Yang sampai hari ini, pihak Pemprov masih belum mengajukan lagi Raperda baru setelah Anies menarik draf Raperda tentang Rencana Tata Ruang Kawasan Strategis Pantai Utara (Pantura) Jakarta dari DPRD pada 22 November 2017.
Di sisi lain, jika penerbitan IMB ini INGIN dibenarkan, minimal Anies harus memenuhi apa yang digariskan di dalam pasal 8 ayat 4 : Rincian lebih lanjut terhadap kewajiban sebagaimana dimaksud pada ayat (1) serta kewajiban tambahan lainnya akan diatur dalam perjanjian kerja sama antara Pemerintah Provinsi Daerah Khusus Ibukota Jakarta dengan Pihak Ketiga yang akan mengembangkan Pulau C, Pulau D dan Pulau E hasil reklamasi Kawasan Strategis Pantai Utara Jakarta dengan mengacu pada Surat Izin Penunjukan Penggunaan Tanah termasuk perpanjangan/penyempurnaannya. ==> yang diketahui sebesar 15% (atau yang kita kenal dengan istilah konstribusi tambahan 15% yang harus dibayarkan pengembang ke Pemprov DKI)
Jika Anies tidak menerapkan pasal 8 dari Pergub ini, maka tak ada alasan bagi pihak manapun untuk membenarkan tindakan Anies menertibkan IMB untuk total sebanyak 932 bangunan yang terdiri dari 409 rumah mewah dan 212 kantor di Pulau Reklamasi C dan D,
Baca Juga
Hak Interpelasi Bergulir, Akankah Anies Tereleminasi?
Pembuktian Kedua
Penjelasan yang lebih lugas disampaikan oleh Ahok sendiri. Walaupun awalnya mengaku malas menjelaskan, akhirnya Ahok memberikan penjelasan terkait Pergub Nomor 206 Tahun 2016 tersebut.
“Aku udah malas komentarinya.

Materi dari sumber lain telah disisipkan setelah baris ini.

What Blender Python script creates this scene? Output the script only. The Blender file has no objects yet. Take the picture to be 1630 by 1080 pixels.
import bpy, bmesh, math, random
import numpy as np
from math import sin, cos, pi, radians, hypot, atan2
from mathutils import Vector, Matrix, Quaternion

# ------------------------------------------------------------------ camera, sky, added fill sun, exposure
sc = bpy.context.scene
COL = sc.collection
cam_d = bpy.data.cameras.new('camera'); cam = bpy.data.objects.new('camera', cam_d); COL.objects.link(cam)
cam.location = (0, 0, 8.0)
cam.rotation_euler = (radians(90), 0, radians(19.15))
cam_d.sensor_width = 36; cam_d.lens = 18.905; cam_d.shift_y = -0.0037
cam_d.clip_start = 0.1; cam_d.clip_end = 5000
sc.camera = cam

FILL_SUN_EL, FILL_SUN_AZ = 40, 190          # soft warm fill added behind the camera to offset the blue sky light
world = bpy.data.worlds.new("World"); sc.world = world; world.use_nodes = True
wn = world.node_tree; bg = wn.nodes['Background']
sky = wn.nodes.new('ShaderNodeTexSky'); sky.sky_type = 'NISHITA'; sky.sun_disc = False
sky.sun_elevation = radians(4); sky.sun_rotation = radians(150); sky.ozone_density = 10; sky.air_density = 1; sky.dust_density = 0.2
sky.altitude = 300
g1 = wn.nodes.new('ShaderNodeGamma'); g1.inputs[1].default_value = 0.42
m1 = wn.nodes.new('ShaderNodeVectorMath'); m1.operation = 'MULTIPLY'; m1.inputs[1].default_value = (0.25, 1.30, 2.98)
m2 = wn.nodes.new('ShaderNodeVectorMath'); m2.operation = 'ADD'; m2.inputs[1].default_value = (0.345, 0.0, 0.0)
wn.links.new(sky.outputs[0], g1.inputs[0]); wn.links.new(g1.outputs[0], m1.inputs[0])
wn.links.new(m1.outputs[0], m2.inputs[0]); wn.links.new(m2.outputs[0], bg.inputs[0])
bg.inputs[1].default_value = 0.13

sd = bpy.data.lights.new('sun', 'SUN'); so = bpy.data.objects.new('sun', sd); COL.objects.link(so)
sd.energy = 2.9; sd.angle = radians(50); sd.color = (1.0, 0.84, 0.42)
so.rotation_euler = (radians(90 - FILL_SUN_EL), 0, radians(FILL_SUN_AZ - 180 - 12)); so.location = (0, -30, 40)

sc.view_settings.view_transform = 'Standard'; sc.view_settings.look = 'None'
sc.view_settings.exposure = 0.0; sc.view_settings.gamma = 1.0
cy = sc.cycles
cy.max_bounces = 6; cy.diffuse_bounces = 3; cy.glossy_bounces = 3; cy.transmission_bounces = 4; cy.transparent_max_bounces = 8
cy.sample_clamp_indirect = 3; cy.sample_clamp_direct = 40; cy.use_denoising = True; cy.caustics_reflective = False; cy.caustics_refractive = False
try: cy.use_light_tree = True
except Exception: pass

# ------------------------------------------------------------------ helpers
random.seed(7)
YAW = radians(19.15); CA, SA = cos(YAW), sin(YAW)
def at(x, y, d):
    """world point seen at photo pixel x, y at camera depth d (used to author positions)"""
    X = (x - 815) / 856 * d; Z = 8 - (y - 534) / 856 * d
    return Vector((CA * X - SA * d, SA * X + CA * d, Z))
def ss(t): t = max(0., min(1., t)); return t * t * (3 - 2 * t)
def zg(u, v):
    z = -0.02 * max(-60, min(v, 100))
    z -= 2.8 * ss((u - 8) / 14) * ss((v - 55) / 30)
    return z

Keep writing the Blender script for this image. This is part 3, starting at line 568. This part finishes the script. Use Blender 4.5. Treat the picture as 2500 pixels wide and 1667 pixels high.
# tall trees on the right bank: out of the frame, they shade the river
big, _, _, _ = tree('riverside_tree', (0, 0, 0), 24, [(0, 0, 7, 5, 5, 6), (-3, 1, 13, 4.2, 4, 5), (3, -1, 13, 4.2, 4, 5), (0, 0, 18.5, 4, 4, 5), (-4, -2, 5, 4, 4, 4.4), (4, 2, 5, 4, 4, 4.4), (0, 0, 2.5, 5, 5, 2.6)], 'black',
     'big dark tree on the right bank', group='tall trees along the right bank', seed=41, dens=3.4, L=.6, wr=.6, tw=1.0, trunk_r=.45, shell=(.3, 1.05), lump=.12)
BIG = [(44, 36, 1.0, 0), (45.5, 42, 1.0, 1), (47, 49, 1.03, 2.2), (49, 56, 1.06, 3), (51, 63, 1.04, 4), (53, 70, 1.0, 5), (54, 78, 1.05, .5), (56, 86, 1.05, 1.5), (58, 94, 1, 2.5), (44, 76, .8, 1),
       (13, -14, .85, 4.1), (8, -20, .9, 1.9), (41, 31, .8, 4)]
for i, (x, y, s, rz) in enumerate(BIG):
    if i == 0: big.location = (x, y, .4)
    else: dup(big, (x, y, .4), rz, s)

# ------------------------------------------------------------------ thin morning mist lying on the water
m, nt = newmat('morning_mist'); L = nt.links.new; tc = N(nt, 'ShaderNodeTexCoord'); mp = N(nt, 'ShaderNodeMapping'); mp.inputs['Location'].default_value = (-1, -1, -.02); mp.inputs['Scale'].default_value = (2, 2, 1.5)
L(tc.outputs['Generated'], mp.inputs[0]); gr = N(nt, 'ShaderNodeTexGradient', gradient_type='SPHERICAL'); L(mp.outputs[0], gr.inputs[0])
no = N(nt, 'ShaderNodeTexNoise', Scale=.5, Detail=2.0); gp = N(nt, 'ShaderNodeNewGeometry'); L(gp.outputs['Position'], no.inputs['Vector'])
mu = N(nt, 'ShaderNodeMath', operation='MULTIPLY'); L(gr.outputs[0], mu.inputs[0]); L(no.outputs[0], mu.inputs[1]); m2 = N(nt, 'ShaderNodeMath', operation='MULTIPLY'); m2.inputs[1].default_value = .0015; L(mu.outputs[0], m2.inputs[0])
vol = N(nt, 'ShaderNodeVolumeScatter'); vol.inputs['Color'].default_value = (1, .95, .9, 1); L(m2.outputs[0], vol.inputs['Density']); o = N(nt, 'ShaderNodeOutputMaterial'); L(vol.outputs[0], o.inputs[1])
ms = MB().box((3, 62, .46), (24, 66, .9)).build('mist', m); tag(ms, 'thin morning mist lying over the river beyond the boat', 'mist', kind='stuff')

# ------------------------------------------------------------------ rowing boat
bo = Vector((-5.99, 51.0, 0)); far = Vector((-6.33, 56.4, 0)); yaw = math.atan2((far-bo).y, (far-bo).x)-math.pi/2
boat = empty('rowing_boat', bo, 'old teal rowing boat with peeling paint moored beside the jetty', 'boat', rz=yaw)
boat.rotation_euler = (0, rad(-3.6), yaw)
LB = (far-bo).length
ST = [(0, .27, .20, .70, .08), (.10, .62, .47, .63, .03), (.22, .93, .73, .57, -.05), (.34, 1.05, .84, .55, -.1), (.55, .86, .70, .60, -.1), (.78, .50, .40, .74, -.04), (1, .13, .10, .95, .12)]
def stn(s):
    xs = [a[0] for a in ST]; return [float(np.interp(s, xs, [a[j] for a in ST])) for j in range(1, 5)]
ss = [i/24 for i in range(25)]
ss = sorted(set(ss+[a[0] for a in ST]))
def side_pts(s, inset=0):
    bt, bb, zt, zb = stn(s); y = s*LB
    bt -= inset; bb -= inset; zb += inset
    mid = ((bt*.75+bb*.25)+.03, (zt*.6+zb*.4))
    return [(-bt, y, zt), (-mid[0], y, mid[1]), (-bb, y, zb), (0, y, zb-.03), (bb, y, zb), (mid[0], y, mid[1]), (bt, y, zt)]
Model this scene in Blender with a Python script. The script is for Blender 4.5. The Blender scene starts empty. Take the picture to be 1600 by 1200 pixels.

Kalau pergub aku bisa terbitkan IMB reklamasi, sudah lama aku terbitkan IMB. Aku pendukung reklamasi untuk dapatkan dana pembangunan DKI yang bisa capai di atas Rp 100-an triliun dengan kontribusi tambahan 15 persen NJOP setiap pengembang jual lahan hasil reklamasi,” kata Ahok melalui pesan singkat, Rabu 19 Juni 2019.
Dengan kata-kata tersebut saja sudah cukup jelas bila pergub sebenarnya tidak dapat dipakai untuk menerbitkan IMB. Walaupun sudah menerbitkan pergub, Ahok juga masih harus menunggu pengesahan terhadap Perda yang sayangnya pengesahannya dihalang-halangi oleh oknum DPRD yang menolak NJOP 15 persen saat pembahasan Perda Tata Ruang di Pulau Reklamasi.
Padahal 15 persen konstribusi tambahan yang bila ditotal nilainya di atas Rp100 triliiun tersebut rencananya akan dimanfaatkan Ahok untuk pembangunan kota Jakarta itu sendiri.
Belakangan baru diketahui dari kejadian kasus yang menjerat salah satu oknum DPRD, M. Sanusi yang merupakan adik dari M. Taufik. Bahwa penolakan itu didasarkan atas lobi-lobi yang dilakukan oleh pengembang, dalam hal ini dari bos Agung Podomoro Land, Ariesman Widjaja, yang menyuap M. Sanusi Rp 2 miliar, agar tidak meloloskan ketentuan tentang konstribusi tambahan 15 persen saat pembahasan Raperda Rencana Tata Ruang Kawasan Strategis Pantai Utara Jakarta (RTRKSP) di Balegda DPRD DKI.
Jadi walau di depan setuju, namun di belakang Ahok, para pengembang tersebut merasa keberatan atas pengenaan konstribusi tambahan tersebut. Lantas diambilah cara pintu belakang dengan melobi oknum DPRD yang korup.
Nah kembali ke masalah penerbitan IMB yang dilakukan oleh Anies, saya rasa sudah waktunya pihak yang berwenang apakah itu DPRD, BPK, KPK atau Kejaksaan turun tangan menyelidiki lebih jauh, apa alasan sebenarnya di balik penerbitan IMB ini. Apalagi saya mencium adanya bau amies, apakah Anda juga menciumnya?